(GIVEN INSTRUCTION)
The required output consists solely of the lines from the top of the listing through the line containing "PI = math.pi", transcribed exactly.

(INFORMATION SUPPLIED)
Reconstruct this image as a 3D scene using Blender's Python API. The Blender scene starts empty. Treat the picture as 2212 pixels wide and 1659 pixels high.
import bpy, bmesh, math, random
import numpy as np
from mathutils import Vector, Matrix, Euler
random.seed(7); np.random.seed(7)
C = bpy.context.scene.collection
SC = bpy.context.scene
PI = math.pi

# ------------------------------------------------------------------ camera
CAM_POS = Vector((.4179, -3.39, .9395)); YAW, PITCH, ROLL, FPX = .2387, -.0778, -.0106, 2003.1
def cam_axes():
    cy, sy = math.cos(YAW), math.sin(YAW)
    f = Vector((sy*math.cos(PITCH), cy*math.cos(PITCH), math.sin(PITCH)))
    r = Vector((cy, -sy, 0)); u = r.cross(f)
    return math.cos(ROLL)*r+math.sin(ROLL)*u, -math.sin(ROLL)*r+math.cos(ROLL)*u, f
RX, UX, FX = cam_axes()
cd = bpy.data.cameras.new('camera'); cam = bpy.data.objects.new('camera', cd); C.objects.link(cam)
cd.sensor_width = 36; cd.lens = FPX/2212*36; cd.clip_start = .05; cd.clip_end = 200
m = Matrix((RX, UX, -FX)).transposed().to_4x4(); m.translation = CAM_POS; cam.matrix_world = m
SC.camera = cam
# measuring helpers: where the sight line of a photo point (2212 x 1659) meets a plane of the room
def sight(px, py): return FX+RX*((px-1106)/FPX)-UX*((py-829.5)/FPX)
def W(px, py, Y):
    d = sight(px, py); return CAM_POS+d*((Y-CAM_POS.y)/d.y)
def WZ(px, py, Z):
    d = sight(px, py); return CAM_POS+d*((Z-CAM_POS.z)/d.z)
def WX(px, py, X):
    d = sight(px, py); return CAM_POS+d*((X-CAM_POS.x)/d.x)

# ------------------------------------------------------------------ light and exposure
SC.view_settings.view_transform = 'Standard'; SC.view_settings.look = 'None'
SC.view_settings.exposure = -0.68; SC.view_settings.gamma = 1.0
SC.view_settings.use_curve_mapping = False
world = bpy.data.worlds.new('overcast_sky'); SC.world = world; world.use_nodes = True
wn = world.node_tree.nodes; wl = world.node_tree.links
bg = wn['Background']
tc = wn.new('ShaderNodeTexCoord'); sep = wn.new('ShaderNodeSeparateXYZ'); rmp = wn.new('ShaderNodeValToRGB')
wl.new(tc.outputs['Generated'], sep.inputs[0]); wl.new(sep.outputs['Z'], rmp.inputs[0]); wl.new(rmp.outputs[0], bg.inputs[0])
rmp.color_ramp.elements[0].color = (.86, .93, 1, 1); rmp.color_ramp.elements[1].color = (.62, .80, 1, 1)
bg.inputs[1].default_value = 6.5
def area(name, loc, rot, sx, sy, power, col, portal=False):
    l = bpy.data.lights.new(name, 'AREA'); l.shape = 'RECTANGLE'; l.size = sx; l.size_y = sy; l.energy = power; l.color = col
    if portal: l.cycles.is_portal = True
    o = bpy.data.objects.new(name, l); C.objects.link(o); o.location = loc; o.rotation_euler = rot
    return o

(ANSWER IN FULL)
Reconstruct this image as a 3D scene using Blender's Python API. The Blender scene starts empty. Treat the picture as 2212 pixels wide and 1659 pixels high.
import bpy, bmesh, math, random
import numpy as np
from mathutils import Vector, Matrix, Euler
random.seed(7); np.random.seed(7)
C = bpy.context.scene.collection
SC = bpy.context.scene
PI = math.pi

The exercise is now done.